La phrase finale de « l’Itinéraire spi­ri­tuel », son testament :

« Ce qui importe, c’est que de notre part, nous évi­tions, dans notre vie sacer­do­tale, tout ce qui peut être un obs­tacle à l’ef­fi­ca­ci­té de notre apos­to­lat et spé­cia­le­ment l’a­ban­don de la prière et l’u­nion à Dieu. (p. 85). »

Non, la Fraternité ne change pas.

Quoique pré­tendent quelques pen­seurs éga­rés par l’es­prit d’in­dé­pen­dance, indé­pen­dance de leurs supé­rieurs qui les pousse à l’in­dé­pen­dance vis-​à-​vis du Magistère de l’Eglise, des maîtres de la vie inté­rieure et de notre véné­ré fondateur.

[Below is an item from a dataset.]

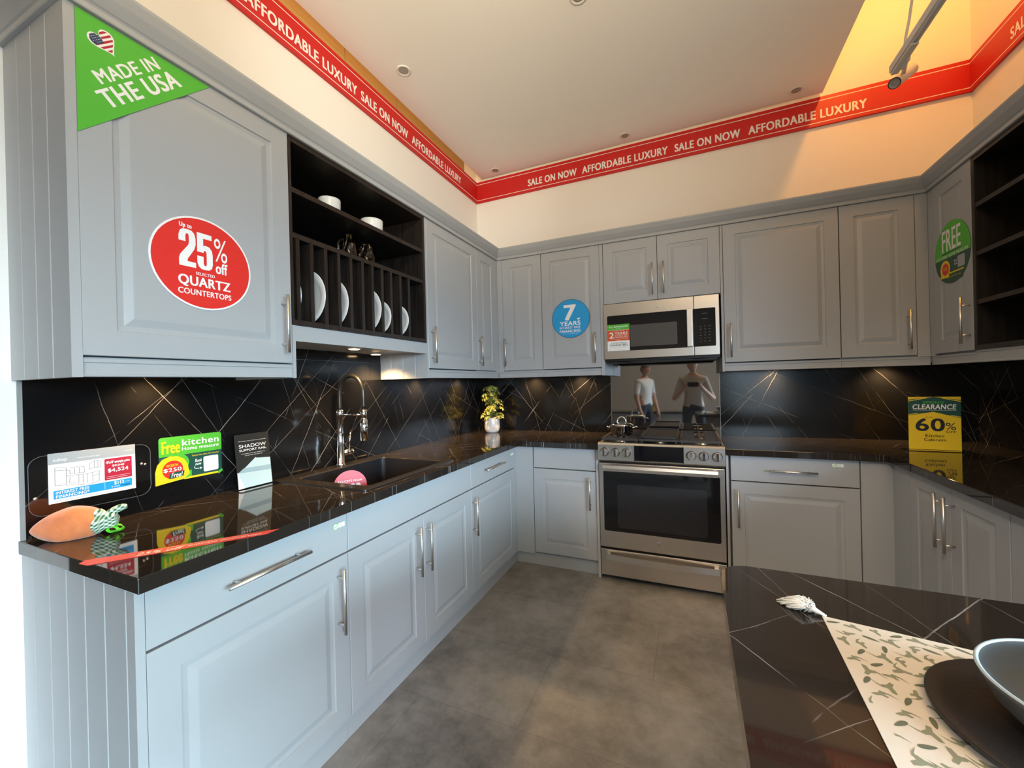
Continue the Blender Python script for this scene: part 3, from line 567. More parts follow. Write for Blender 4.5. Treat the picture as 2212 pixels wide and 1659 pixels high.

Le seul but du pré­sent article est que cette bouée jetée à la mer leur par­vienne. Elle est lan­cée par un ami qui a déjà vu trop de confrères par­tir à la dérive, et faire de leur dérive une funeste théo­rie. Qu’ils sachent, ces frères dans le sacer­doce, que la petite Chapelle Sainte Germaine prie­ra pour eux et pour tous les prêtres de la Sainte Eglise en cette année de l’Eucharistie.

Abbé Didier Bonneterre †
Prieur

Prière à Jésus Prêtre éternel

Ô Jésus, Pontife éter­nel, divin Sacrificateur, vous qui, dans un incom­pa­rable élan d’amour pour les hommes, vos frères, avez lais­sé jaillir de votre Sacré-​Cœur le sacer­doce chré­tien, dai­gnez conti­nuer à ver­ser dans vos prêtres les flots vivi­fiants de l’Amour infini.
Vivez en eux : transformez-​les en vous : rendez-​les par votre grâce les ins­tru­ments de vos misé­ri­cordes : agis­sez en eux et par eux, et faites qu’après s’être tout revê­tus de vous par la fidèle imi­ta­tion de vos ado­rables ver­tus, ils opèrent, en votre nom et par la force de votre Esprit, les œuvres que vous avez accom­plies vous-​même pour le salut du monde.
Divin Rédempteur des âmes, voyez com­bien grande est la mul­ti­tude de ceux qui dorment encore dans les ténèbres de l’erreur ; comp­tez le nombre de ces bre­bis infi­dèles qui côtoient les pré­ci­pices ; consi­dé­rez la foule des pauvres, des affa­més, des igno­rants et des faibles qui gémissent dans l’abandon.
Revenez vers nous par vos prêtres ; revi­vez véri­ta­ble­ment en eux ; agis­sez par eux et pas­sez de nou­veau à tra­vers le monde, ensei­gnant, par­don­nant, conso­lant, sacri­fiant, renouant les liens sacrés de l’Amour entre le Cœur de Dieu et le cœur de l’homme

Ainsi soit-​il.

FSSPX † 2009

L’abbé Didier Bonneterre (1954–2009), ordon­né prêtre par Mgr Marcel Lefebvre à Ecône en 1977, fut pro­fes­seur de litur­gie au sémi­naire d’Ecône, puis direc­teur du sémi­naire d’Albano. En 1982, il fut nom­mé prieur du prieu­ré Saint-​Louis à Nantes, puis en 2004, prieur de la cha­pelle Sainte-​Germaine à Paris.